Salisbury is in the midst of its sculpture show, “Discover What’s Outside,” which is generating high marks and high interest.
But when the Salisbury Post reported about the installations and showed photos of some of the works, the Web version of the article received a shower of anonymous comments poking fun at the appearance of the art works.
Some of the reader comments on the Charlotte Observer’s Web site support a project for a set of new public monuments, but more are along the lines of one that states: “install a large barrel and fill it with money and gasoline and then set the money on fire … It would provide the same artistic appeal and would keep people warm during the winter.”
What is it about the right of free and anonymous speech that seems to often stimulate the bully reflex in so many people?
Few artists achieve wealth, or fame, or even appreciation. But they persevere, often setting themselves up for ridicule when they display the product of their creative industry.
Much like telling a mother her baby is ugly, most artists take pride in what they’ve produced, and the criticism can hurt. But some artists like stirring things up, producing works that are puzzling or controversial, and welcome negative comments as a way of opening dialogue or making people think.
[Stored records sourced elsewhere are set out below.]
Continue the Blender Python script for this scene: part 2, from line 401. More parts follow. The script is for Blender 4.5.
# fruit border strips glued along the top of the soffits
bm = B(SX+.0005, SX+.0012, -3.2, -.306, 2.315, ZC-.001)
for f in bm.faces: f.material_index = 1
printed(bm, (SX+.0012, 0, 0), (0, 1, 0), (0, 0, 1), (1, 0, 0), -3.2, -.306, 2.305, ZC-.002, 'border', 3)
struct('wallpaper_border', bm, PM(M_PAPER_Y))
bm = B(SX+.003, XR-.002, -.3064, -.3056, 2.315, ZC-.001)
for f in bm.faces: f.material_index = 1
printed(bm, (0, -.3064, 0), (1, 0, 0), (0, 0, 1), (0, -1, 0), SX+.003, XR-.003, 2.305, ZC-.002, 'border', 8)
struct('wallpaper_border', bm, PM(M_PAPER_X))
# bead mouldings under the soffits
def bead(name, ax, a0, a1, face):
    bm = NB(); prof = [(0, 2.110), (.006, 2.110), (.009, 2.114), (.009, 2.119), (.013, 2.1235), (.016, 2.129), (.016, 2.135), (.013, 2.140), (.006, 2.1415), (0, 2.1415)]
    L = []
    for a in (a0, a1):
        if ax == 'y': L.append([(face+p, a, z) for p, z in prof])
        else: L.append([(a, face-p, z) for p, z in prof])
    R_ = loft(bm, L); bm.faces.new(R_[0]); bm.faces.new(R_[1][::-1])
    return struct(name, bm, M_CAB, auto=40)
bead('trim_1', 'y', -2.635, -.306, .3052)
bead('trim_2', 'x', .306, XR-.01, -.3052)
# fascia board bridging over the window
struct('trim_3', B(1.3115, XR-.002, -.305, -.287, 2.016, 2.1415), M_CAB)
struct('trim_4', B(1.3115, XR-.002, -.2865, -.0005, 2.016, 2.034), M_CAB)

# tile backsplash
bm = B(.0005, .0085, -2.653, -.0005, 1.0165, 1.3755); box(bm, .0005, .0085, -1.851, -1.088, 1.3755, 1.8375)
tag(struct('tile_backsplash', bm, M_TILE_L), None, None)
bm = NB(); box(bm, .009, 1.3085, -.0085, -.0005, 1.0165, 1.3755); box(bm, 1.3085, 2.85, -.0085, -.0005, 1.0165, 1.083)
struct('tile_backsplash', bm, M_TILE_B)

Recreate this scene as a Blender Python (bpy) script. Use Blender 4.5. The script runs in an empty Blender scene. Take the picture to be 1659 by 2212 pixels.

But who should pay for these artists’ statements, or protests in the form of public art? Especially if they are nontraditional and not what most would consider “beautiful.”
Paying for public art can’t really be compared to public television. You can choose not to turn on your TV, or at least not to the PBS channel.
If public art is placed along your path, you look at it. You can’t help it. You may choose how long to look, but you probably didn’t ask for the opportunity, and probably weren’t given any input as far as the art’s design. So should you be expected to pay for it in the form of tax dollars, or allowed to scoff?
According to Lynn Raker, urban design planner for Salisbury, the Salisbury Sculpture Show has a lot going for it as far as acceptance by the public at large.
“The fact that they are temporary and the placement of the pieces have been key to people accepting them,” she says. She also points out that there is nothing “outrageous” and they are all obviously well-constructed with quality materials.
All of the art is for sale, and a 25 percent commission on any of the works sold will go to a fund for future public art projects. In this way, those who appreciate and purchase art provide a legacy and funding. And Raker says people have been inquiring about the prices.
If the sculpture show perpetuates itself in this way, Salisbury takes a giant step on its path to being a “city of the arts” and a destination for art-lovers.
It is a goal of the Public Art Committee for one sculpture be chosen each year for the city’s permanent collection.
Salisbury may not have as many arts-minded philanthropists as the city of Spartanburg, S.C. with their “Group of 100,” but a circle of 50, or even 20, visionaries could make a big difference.